I run along with the group until we hit the final stretch of fire trail. I realize that I need to break away now or we'll be together right through the bog and that will mean hard work out-sprinting them at the finish. I put in a big effort and this time I sustain it. It hurts but I manage to pull a 20m gap and I feel the elastic break between us. I'm away!

I enter the bog right behind the second placed lady. I don't really notice the crowds, smoke and music; I'm just focused on getting a good line into the water and keeping my footing. I pass the lady and spend the entire Bog of Doom with people screaming "You're second girl!" at me. I manage to face plant in the water as I turn to acknowledge Neil and team. So many friendly Spartan faces shouting support. Brilliant!

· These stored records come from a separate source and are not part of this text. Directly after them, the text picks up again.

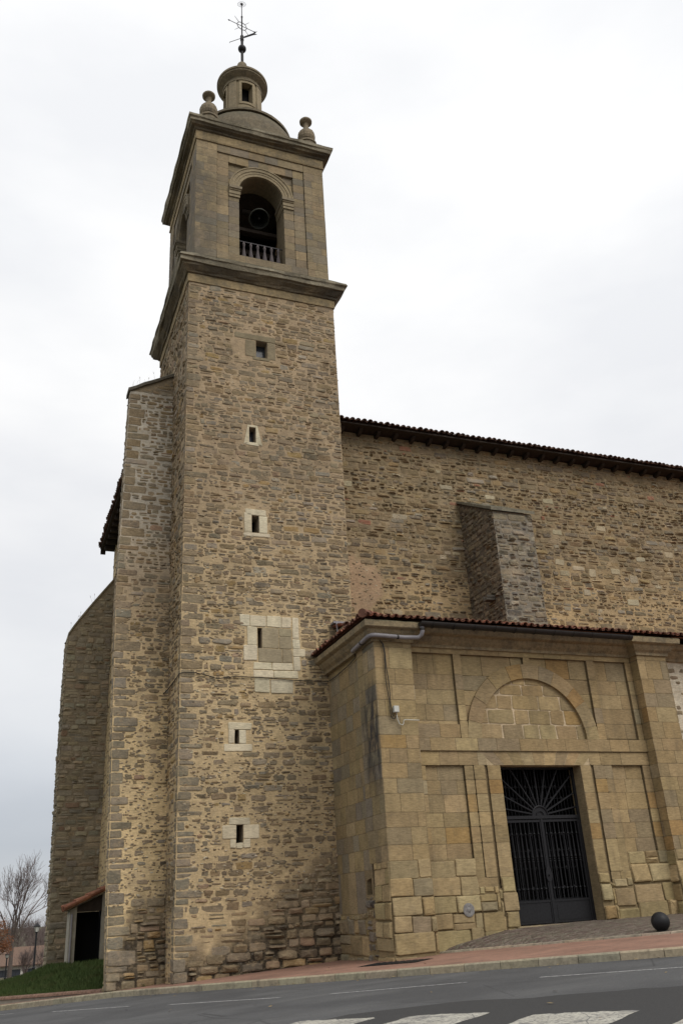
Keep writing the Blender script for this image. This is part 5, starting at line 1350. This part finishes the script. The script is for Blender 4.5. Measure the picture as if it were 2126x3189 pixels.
# ------------------------------------------------------------------ small things on the walls
def cables():
    mb = MB(); pts = [(2.96, 25.36, 4.93), (3.2, 25.36, 4.95), (3.42, 25.36, 5.06), (3.7, 25.36, 5.3), (4.0, 25.36, 5.55), (4.3, 25.36, 5.85), (4.44, 25.2, 6.0), (4.46, 24.6, 6.02), (4.465, 23.9, 6.05), (4.465, 23.57, 6.08), (4.6, 23.555, 6.12), (4.9, 23.555, 6.12), (5.25, 23.555, 6.06), (5.55, 23.555, 5.97), (5.8, 23.555, 6.02), (6.07, 23.555, 6.06), (6.6, 23.555, 6.05), (7.2, 23.555, 6.03), (7.77, 23.55, 6.0), (8.3, 23.555, 6.0), (8.72, 23.555, 6.01), (8.82, 23.5, 6.0), (8.82, 23.0, 5.98), (8.81, 22.5, 6.0), (8.81, 21.9, 6.03), (8.81, 21.3, 6.12), (8.72, 21.16, 6.18)]
    mb.tube(pts, .012, 6); tag(mb.obj('cable', M['cable'], None, (4.6, 23.5, 6.1)), 'thin black cable running level across the tower rubble', 'cable')
    mb = MB(); y = 19.955
    mb.tube([(8.95, y, 6.22), (9.03, y, 6.12), (9.06, y, 5.9), (9.05, y, 5.4), (9.04, y, 5.15), (9.07, y, 4.9), (9.1, y, 4.6), (9.09, y, 4.4), (9.13, y, 4.22), (9.2, y, 4.2), (9.24, y, 4.25)], .012, 6)
    mb.tube([(8.95, y, 6.22), (9.045, y, 6.12), (9.075, y, 5.9), (9.085, y, 5.5), (9.12, y, 5.15), (9.125, y, 4.9), (9.125, y, 4.6), (9.14, y, 4.35), (9.17, y, 4.28), (9.2, y, 4.3)], .012, 6)
    tag(mb.obj('cable', M['cable'], None, (9.05, y, 5)), 'pair of black cables hanging down the porch corner pilaster', 'cable')
    mb = MB(); mb.box(9.185, 9.325, 19.9, 19.985, 4.36, 4.52); mb.box(9.195, 9.315, 19.89, 19.9, 4.37, 4.51); o = tag(mb.obj('junction_box', M['white'], None, (9.25, 19.98, 4.36)), 'small white junction box on the corner pilaster', 'junction box')
    mb = MB(); mb.tube([(9.27, y, 4.36), (9.28, y, 4.2), (9.33, y, 4.08), (9.41, y, 4.05), (9.44, y, 4.09), (9.45, y, 4.17), (9.5, y, 4.185), (9.88, y, 4.18), (9.9, 20.0, 4.18)], .010, 6)
    tag(mb.obj('cable', M['white'], None, (9.4, y, 4.1)), 'thin white cable looping below the junction box', 'cable')
    x, z, y = 10.9, -.24, 20.30
    mb = MB(); R = Matrix.Translation((x, y, z)) @ Matrix.Rotation(math.radians(90), 4, 'X')
    mb.lathe(0, 0, [(.155, -.06), (.155, .03), (.15, .04), (.12, .045), (.06, .042), (.045, .05), (.02, .056), (.001, .056)], 32, mat=R); tag(mb.obj('wall_disc', M['disc'], None, (x, y, z)), 'round grey metal disc set low in the wall left of the gate', 'wall disc')
cables()

def ball():
    x, y = 13.19, 16.29; z = plaza_z(*ac(x, y)); t = thing('ball_bollard', 'black cast ball bollard standing on the edge of the paving', 'bollard', (x, y, z))
    r = .188; mb = MB(); mb.lathe(x, y, [(.001, z + .035)] + [(r * math.sin(math.radians(a)), z + .02 + r - r * math.cos(math.radians(a))) for a in range(25, 180, 8)] + [(.001, z + .02 + 2 * r)], 40); mb.obj('ball', M['ball'], t, smooth=True)
    mb = MB(); mb.lathe(x, y, [(.10, z - .02), (.10, z + .045), (.09, z + .06)], 24); mb.obj('foot', M['ball'], t)
ball()

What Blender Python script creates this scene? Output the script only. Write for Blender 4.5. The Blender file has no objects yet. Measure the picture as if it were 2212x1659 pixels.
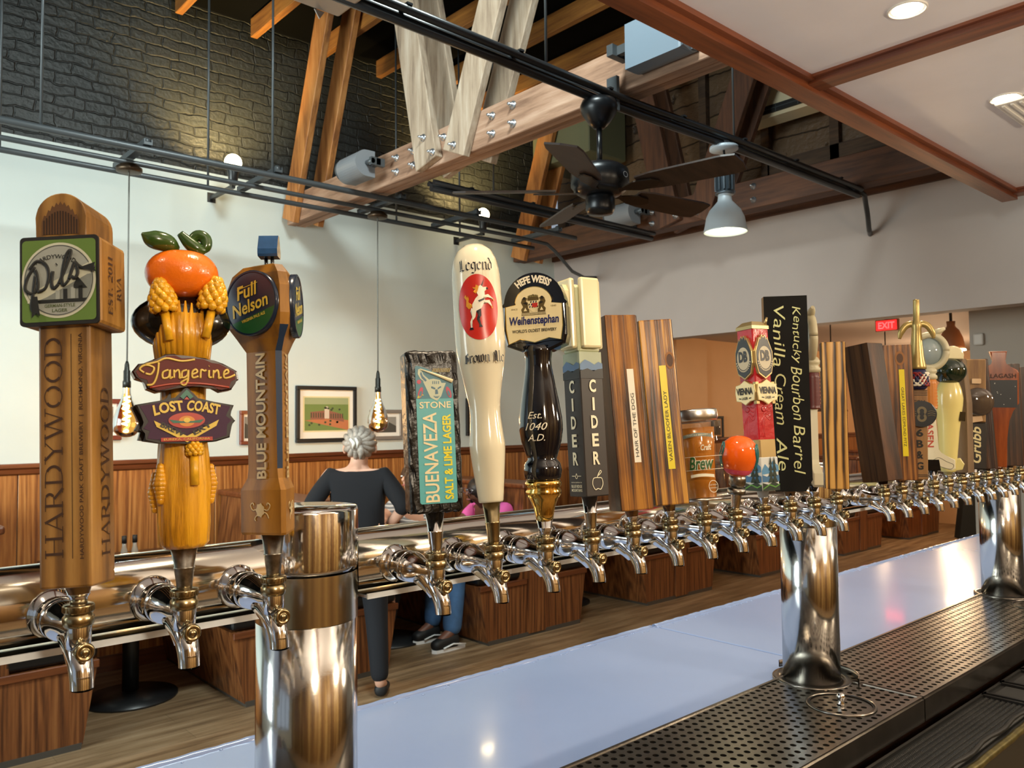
import bpy, bmesh, math, random
from mathutils import Vector, Matrix
from math import sin, cos, pi, radians as rad

rnd = random.Random(11)
SC = bpy.context.scene
COL = SC.collection

# ---------------------------------------------------------------- camera, world, light, exposure
YAW, PIT, ROL, FPX = rad(41.9068), rad(2.5222), rad(-0.5594), 1757.0
fwd = Vector((sin(YAW)*cos(PIT), cos(YAW)*cos(PIT), sin(PIT)))
rgt = Vector((cos(YAW), -sin(YAW), 0)); upv = rgt.cross(fwd)
cr = cos(ROL)*rgt + sin(ROL)*upv; cu = -sin(ROL)*rgt + cos(ROL)*upv
CAM = Vector((-0.406, -0.771, 1.600))
cd = bpy.data.cameras.new('camera'); cam = bpy.data.objects.new('camera', cd); COL.objects.link(cam)
M = Matrix((cr, cu, -fwd)).transposed().to_4x4(); M.translation = CAM
cam.matrix_world = M
cd.sensor_width = 36; cd.lens = FPX/2212*36; cd.clip_start = 0.02; cd.clip_end = 60
SC.camera = cam
cd.dof.use_dof = True; cd.dof.focus_distance = 0.95; cd.dof.aperture_fstop = 22.0

SC.view_settings.view_transform = 'Standard'; SC.view_settings.look = 'None'
SC.view_settings.gamma = 1; SC.view_settings.exposure = 0.45
SC.view_settings.use_curve_mapping = False

w = bpy.data.worlds.new('world'); SC.world = w; w.use_nodes = True
w.node_tree.nodes['Background'].inputs[0].default_value = (0.62, 0.72, 0.85, 1)
w.node_tree.nodes['Background'].inputs[1].default_value = 0.35

def area(name, loc, target, sx, sy, power, col):
    l = bpy.data.lights.new(name, 'AREA'); l.shape = 'RECTANGLE'; l.size = sx; l.size_y = sy
    l.energy = power; l.color = col
    o = bpy.data.objects.new(name, l); COL.objects.link(o); o.location = loc
    o.rotation_euler = (Vector(target)-Vector(loc)).to_track_quat('-Z', 'Y').to_euler()
    return o
def spot(name, loc, target, power, col, size=70, blend=0.6, r=0.03):
    l = bpy.data.lights.new(name, 'SPOT'); l.energy = power; l.color = col
    l.spot_size = rad(size); l.spot_blend = blend; l.shadow_soft_size = r
    o = bpy.data.objects.new(name, l); COL.objects.link(o); o.location = loc
    o.rotation_euler = (Vector(target)-Vector(loc)).to_track_quat('-Z', 'Y').to_euler()
    return o
def point(name, loc, power, col, r=0.05):
    l = bpy.data.lights.new(name, 'POINT'); l.energy = power; l.color = col; l.shadow_soft_size = r
    o = bpy.data.objects.new(name, l); COL.objects.link(o); o.location = loc
    return o
COOL = (0.86, 0.98, 0.96); WARM = (1.0, 0.72, 0.40)
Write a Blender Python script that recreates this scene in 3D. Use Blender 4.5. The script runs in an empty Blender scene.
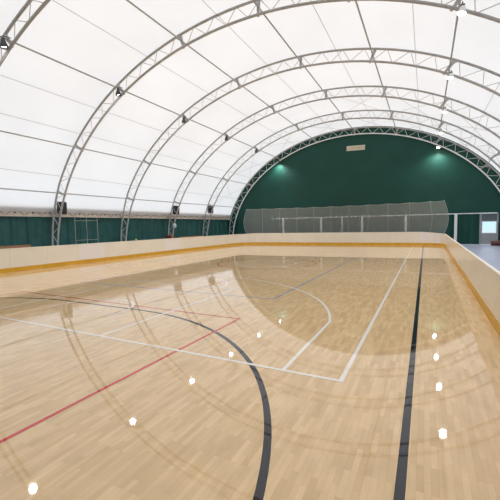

Out of the bog and my legs are lead. As I start the lap of the finish field someone passes me and we have a battle up to the final corner when I put in a sprint to pull ahead. I cross the line in 1:46:17, in 38th place out of 2,113 runners.

I am absolutely delighted with everything about this race. I discovered that I can go out hard in a short race, re-group and still finish strong. Back when I ran that first Hellrunner and finished 500th I never, ever could have imagined that one day I would finish top 50. What a confidence boost! Now all I have to do is figure out how to go top 20 next year!


  1. Another great write-up Steve. Love the comparison photo at the end - you look 6 years younger in the 2012 shot!

    I too had plenty of stretches around 6-9 miles where I was running alone or with just a couple of other runners - certainly an unusual experience in an event with so many competitors!

    I still finished nearly 100 places behind you though - top 75 for me next year I think, or maybe that's not ambitious enough..?!

  2. That does sound like one heck of a run! It’s amazing that you were able to finish in the top 50! I’m sure that really boosted your confidence for your next marathon. I hope you keep on doing this well or better!